[Scripts that build scenes]
....................
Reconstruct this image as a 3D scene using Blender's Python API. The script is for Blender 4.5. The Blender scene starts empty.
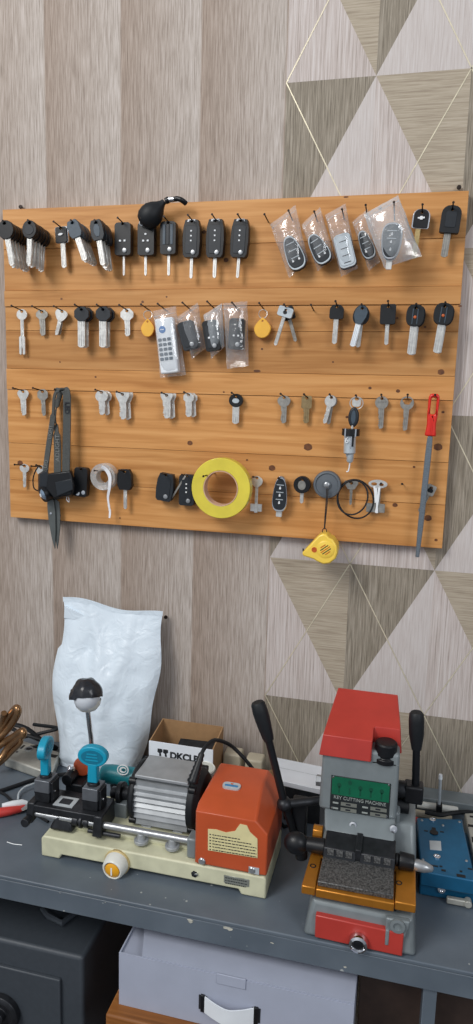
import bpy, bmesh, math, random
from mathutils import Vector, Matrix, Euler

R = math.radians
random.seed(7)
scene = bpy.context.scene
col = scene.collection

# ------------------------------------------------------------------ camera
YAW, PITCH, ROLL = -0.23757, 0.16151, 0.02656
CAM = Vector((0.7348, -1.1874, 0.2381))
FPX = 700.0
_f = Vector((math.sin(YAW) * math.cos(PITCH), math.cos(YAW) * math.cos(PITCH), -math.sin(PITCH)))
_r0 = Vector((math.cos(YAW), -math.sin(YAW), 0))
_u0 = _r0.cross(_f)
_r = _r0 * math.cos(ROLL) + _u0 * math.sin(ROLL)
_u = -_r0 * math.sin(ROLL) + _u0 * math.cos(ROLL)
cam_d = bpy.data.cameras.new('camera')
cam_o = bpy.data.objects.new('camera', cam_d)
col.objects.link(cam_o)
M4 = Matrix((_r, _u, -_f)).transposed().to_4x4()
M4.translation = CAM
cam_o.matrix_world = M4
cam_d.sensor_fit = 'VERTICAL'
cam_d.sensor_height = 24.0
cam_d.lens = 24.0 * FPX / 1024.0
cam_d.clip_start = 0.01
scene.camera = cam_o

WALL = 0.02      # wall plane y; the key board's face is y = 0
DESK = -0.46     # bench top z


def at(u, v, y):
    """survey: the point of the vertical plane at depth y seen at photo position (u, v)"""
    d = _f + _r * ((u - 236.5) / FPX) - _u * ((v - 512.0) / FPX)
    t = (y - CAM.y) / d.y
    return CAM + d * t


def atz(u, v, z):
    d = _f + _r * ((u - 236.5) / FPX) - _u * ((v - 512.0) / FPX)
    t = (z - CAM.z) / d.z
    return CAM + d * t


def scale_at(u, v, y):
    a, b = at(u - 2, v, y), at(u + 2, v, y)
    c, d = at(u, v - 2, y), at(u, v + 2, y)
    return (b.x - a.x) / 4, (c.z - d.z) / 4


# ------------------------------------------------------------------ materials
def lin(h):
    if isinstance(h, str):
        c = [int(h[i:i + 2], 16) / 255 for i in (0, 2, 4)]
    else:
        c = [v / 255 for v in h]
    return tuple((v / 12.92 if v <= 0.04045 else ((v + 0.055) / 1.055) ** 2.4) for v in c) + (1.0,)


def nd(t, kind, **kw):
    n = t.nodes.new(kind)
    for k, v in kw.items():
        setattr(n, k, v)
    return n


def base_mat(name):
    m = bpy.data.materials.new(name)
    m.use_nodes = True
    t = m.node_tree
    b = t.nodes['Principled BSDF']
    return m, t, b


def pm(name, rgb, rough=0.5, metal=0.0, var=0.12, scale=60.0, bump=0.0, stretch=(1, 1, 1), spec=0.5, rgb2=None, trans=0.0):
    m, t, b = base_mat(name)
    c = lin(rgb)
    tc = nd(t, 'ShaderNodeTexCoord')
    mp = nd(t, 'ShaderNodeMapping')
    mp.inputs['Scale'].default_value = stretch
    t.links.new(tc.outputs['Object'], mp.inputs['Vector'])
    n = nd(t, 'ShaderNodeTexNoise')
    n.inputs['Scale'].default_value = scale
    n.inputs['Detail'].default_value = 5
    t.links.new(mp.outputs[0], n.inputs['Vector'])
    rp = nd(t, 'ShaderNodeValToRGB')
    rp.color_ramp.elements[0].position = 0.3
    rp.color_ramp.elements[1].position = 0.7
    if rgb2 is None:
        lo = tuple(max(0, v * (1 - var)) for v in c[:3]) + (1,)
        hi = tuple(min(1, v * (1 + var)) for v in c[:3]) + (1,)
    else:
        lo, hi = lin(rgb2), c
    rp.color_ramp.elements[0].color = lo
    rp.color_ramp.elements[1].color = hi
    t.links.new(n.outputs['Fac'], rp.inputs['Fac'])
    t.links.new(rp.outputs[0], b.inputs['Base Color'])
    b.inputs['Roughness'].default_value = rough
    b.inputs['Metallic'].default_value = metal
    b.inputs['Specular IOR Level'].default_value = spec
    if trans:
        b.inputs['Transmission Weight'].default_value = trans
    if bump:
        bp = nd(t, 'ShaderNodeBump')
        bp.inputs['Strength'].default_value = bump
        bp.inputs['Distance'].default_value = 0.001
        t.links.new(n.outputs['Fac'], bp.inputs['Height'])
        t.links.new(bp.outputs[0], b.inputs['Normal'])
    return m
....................
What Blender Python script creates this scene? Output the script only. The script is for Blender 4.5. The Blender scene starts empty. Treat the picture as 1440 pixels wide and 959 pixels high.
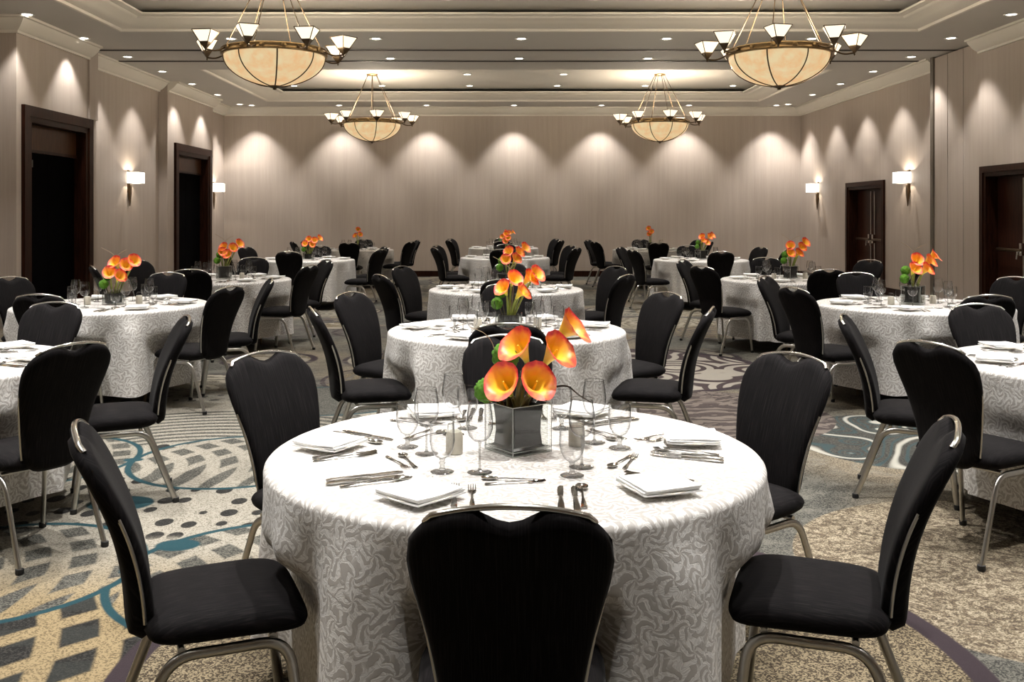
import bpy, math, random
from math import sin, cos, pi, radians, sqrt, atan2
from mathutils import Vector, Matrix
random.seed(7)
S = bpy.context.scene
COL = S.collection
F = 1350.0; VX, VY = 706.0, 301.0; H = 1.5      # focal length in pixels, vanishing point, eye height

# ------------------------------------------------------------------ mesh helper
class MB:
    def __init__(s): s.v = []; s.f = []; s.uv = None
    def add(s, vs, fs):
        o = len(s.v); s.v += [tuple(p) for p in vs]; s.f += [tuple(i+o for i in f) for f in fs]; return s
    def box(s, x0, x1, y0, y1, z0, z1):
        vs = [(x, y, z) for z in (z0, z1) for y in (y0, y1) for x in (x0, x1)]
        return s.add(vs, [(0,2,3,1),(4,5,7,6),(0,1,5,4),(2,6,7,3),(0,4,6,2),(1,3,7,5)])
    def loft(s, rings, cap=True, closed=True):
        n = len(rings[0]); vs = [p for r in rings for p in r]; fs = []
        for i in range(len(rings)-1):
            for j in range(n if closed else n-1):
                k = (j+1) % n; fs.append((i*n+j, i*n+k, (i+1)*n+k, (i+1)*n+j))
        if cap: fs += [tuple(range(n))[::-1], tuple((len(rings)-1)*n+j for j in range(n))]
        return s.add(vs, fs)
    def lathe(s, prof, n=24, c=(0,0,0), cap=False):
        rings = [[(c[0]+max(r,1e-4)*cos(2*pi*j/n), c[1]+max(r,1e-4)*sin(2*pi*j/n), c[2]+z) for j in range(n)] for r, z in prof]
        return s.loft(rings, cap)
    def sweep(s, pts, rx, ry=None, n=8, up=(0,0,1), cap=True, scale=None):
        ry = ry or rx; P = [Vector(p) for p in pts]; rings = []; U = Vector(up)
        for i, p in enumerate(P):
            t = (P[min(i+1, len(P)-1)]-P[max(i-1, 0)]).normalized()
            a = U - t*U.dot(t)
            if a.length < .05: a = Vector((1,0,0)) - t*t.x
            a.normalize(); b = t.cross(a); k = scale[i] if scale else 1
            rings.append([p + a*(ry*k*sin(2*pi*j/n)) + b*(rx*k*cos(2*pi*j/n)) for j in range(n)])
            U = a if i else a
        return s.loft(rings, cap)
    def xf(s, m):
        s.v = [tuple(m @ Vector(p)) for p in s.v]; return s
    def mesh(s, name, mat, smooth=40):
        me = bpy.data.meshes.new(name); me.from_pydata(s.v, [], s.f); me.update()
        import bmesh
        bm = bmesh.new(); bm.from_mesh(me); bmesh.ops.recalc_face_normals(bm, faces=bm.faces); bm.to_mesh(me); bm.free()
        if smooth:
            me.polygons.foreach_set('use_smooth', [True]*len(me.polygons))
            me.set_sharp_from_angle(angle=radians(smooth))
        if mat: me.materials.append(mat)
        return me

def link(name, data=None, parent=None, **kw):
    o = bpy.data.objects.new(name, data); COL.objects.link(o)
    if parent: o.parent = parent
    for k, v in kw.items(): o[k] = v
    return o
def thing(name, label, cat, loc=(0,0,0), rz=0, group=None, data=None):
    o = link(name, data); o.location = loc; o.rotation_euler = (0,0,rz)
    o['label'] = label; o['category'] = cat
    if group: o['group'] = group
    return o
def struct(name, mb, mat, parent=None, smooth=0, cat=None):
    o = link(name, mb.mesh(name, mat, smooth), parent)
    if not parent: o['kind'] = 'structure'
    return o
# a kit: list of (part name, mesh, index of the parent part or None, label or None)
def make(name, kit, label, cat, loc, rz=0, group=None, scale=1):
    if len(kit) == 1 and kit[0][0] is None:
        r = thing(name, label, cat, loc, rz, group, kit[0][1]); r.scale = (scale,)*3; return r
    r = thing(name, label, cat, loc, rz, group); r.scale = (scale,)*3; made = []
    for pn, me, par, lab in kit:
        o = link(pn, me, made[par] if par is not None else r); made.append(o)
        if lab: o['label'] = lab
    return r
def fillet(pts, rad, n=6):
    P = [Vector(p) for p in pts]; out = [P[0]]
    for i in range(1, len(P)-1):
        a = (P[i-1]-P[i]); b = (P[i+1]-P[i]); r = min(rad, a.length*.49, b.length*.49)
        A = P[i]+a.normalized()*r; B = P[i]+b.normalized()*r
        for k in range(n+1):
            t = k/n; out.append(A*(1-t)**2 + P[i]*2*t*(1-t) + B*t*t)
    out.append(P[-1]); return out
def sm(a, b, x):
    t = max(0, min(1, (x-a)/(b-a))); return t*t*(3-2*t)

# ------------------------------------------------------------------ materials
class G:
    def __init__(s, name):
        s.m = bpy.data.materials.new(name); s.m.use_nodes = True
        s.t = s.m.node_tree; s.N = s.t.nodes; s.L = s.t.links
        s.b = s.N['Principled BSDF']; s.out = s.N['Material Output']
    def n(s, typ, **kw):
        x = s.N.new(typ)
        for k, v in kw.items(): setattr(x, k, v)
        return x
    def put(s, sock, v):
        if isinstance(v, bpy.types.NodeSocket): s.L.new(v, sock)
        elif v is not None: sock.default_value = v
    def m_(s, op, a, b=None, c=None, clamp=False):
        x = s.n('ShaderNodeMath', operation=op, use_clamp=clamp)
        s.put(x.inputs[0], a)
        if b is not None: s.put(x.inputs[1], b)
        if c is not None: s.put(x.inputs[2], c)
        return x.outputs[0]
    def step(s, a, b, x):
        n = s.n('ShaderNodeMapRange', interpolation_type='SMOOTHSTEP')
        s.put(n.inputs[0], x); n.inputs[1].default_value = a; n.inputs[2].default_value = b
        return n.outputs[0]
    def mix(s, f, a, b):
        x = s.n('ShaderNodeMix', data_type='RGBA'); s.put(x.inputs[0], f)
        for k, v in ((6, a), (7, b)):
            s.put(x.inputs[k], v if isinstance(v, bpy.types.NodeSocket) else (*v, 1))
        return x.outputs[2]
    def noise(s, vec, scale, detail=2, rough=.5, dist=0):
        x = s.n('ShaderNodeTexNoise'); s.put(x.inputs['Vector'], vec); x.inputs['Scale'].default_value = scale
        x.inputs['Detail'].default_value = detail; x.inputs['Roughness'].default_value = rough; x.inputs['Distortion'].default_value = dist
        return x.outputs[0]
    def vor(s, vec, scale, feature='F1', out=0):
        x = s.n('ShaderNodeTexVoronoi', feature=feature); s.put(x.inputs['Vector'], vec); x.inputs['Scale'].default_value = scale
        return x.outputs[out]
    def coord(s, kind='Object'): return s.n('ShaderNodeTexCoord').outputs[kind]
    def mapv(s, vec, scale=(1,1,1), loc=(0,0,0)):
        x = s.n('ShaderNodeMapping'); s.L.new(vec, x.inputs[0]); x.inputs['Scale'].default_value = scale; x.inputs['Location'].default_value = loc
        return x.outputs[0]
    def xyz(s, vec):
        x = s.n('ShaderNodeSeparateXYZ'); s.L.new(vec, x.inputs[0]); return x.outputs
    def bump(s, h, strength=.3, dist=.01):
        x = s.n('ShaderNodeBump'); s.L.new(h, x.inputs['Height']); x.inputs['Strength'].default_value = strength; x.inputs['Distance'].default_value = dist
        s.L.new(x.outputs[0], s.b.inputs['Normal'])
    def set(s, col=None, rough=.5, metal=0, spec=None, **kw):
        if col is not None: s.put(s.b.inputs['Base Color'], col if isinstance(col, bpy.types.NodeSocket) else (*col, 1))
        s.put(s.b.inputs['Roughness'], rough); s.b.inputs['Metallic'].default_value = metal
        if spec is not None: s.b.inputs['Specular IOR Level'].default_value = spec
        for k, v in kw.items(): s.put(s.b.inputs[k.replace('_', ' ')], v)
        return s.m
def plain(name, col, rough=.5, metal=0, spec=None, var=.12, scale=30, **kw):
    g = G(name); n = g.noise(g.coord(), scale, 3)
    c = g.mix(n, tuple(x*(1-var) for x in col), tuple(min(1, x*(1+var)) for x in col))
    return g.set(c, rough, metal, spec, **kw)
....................
**Prompt:** Look above for the line containing "What Blender Python", then write out every line from there down to the line containing "F = 1350.0;", that line included, with no pictures.

**Finished task:**
What Blender Python script creates this scene? Output the script only. The script is for Blender 4.5. The Blender scene starts empty. Treat the picture as 1440 pixels wide and 959 pixels high.
import bpy, math, random
from math import sin, cos, pi, radians, sqrt, atan2
from mathutils import Vector, Matrix
random.seed(7)
S = bpy.context.scene
COL = S.collection
F = 1350.0; VX, VY = 706.0, 301.0; H = 1.5      # focal length in pixels, vanishing point, eye height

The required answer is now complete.